Móęrk Bąrg Review

System

Everyone who says Mąrk Bórg is plug-and-play is partly right. It still has a lot of steps, though I don't recall all of them.

Successes

  1. Roll name? (is it optional?)
  2. Select class (or not)
  3. Roll your 3 stats (they go from -2 to +2)
  4. Do something with omens (what exactly are they?)
  5. Weapons table
  6. Armour table

So we have about 6 page-flips, with a brief index hidden at the back. Everything about this game is brief.

Onto the game, we found ourselves threatened by bandits. I threatened them back, while making up obscene cosmic powers. I rolled Presence (1D20 + 2), and won, so they backed off.

So the system indeed spat out a result quickly, without any looking things up. The combat system worked the same way.

Failures

Within a couple of scenes, this became tiresome.

Investigating a barrel?

Presence.

Hiding in the outer shadows of the tavern?

Presence.

Throwing a barstool?

Presence.

Firing a crossbow?!

Presence...

Casting a spell!!!

...Presence.

That's the entire game. Of course it's fucking 'streamlined', the entire game is 1D20 + Presence, except for combat. Calling it 'streamlined' is like calling a unicycle 'streamlined transport'. It's like eating nothing but porridge and calling yourself 'minimalist'.

World

Successes

Thematically, the book's beautiful. Or hideous. It gives you so much, so quickly, from all those random tables, because the random tables function as bullet-point lists. (I've seen it in practice a lot, but Mork-Bęrg does it best)

I've wanted to write a lot of ideas - a mental picture of a world or recurring theme - and in the past I turned to standard writing. There must be scenes, and a plot, and people, and you must weave the scenes together, with the 'plot', 'theme', and 'mood', and when that all fell to shit, I blamed my poor writing ability. And maybe I write badly, but that doesn't matter, because when I turned to bullet-point lists, the results made me happy. They made me think 'yes, that's the idea I wanted to say, you can see it clearly on a single page'.

I've learned better writing because of this putrid-yellow book.

Failures

My character came from a heretical cult.
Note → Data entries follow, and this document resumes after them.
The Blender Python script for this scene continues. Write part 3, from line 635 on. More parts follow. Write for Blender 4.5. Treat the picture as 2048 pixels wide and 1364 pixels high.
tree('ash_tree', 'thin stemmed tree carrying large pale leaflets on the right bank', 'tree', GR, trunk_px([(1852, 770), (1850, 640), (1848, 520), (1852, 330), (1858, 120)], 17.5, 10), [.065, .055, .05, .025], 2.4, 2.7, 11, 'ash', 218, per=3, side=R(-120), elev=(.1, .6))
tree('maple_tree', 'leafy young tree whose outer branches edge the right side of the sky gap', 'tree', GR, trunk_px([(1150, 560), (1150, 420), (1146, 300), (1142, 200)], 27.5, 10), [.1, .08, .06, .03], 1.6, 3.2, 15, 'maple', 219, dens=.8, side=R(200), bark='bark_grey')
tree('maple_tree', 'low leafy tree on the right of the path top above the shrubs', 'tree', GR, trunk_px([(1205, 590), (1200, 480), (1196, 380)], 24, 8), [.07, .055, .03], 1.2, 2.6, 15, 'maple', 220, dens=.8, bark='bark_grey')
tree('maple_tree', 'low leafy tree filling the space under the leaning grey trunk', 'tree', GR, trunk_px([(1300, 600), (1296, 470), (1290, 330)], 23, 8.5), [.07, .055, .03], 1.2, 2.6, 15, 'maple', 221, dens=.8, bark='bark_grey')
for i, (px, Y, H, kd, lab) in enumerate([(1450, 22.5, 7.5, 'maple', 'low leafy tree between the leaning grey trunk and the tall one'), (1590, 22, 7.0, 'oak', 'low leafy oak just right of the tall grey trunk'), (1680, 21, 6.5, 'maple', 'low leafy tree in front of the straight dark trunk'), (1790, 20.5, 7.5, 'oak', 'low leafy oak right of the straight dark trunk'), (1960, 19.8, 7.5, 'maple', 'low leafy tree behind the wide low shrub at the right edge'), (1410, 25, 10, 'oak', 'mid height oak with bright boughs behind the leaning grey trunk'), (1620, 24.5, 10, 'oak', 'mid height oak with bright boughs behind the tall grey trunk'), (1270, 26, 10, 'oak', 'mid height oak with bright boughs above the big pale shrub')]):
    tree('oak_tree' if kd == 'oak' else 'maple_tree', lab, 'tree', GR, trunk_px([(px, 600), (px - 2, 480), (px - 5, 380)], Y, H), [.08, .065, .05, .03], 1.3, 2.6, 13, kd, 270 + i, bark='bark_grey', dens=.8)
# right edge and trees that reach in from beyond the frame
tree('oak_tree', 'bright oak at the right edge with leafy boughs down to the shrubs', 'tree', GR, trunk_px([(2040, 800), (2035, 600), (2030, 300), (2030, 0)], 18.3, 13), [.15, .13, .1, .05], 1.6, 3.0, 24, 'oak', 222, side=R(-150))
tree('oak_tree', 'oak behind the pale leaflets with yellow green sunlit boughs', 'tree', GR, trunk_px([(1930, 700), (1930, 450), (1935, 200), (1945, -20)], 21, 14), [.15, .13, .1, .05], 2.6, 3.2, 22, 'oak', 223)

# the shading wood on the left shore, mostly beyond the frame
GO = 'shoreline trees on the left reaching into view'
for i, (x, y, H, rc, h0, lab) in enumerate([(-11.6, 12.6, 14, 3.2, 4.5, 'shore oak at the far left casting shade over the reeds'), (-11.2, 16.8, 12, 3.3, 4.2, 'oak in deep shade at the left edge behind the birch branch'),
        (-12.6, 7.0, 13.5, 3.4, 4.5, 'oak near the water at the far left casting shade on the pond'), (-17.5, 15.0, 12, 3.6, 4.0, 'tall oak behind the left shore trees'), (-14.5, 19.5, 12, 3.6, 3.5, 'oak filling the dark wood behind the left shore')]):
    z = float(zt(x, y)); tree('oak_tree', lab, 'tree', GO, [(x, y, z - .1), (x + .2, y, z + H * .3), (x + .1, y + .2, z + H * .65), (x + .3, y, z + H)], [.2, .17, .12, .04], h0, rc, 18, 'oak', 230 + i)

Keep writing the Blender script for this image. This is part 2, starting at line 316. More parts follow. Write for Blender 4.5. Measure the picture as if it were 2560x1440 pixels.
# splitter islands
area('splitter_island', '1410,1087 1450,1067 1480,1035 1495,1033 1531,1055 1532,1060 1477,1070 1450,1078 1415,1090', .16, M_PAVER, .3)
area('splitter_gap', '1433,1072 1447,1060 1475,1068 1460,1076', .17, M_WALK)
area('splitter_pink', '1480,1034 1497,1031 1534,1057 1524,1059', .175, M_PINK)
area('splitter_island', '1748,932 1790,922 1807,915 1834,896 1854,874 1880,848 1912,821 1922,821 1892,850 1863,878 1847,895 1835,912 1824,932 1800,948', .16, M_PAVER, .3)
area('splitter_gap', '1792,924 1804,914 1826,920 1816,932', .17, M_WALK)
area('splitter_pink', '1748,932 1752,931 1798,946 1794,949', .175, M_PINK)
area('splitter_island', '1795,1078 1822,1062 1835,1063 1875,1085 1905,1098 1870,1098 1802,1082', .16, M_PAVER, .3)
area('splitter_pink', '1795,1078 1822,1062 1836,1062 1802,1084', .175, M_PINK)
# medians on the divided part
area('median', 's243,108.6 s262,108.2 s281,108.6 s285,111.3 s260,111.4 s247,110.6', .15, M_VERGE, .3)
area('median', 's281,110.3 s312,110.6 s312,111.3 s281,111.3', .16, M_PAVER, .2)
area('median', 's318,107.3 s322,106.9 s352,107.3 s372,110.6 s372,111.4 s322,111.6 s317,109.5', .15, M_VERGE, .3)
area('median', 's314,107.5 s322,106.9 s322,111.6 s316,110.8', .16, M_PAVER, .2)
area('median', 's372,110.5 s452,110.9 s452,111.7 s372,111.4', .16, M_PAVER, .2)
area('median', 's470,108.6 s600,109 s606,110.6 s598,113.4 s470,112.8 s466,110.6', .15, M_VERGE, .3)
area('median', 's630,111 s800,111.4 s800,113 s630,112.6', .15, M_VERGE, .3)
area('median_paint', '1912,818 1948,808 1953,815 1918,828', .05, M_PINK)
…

The others all died (or so the random background told me).

It sounded like a meaty backstory, but then I started to wonder.

  • "What did the cult believe in? Why were they heretical?"
  • "Did they just not like the basilisk? Or did they think following the whims of a mad monster might not lead to the best possible results?"

I could make up answers to these questions, but I don't want to guess what might conflict with the rest of the world, or what would make sense. I also have no interest in adding mad beliefs to my character without a reason. My character wanted to live, so he acted sensibly, and never mentioned the previous heresy. The backstory fell dead-born onto the minimalist character sheet, never to find use again.

So the random tables sound good, and make excellent flavour for throwaway GM comments about local happenings. But bullet-points about the character, which must be rolled and recorded, should mean something. Perhaps they could be tied to Attributes, so they came with reasons?

Playability

Failures

The best weapon in the game is a big sword. The others deal tiny-dice damage, while the big sword deals 1D10 damage. Despite the encroaching apocalypse, it seems a little more could be done for multi-session play.

Approachability

The GM was new - perhaps their first time GMing? They did an excellent job of repeatedly setting the scene clearly, then resolving actions. Some of that's due to a methodical mind, but having a simple ruleset clearly helped. Nobody stopped to look up the rules on ranged weapons, because the answer would always be 'a Presence check'.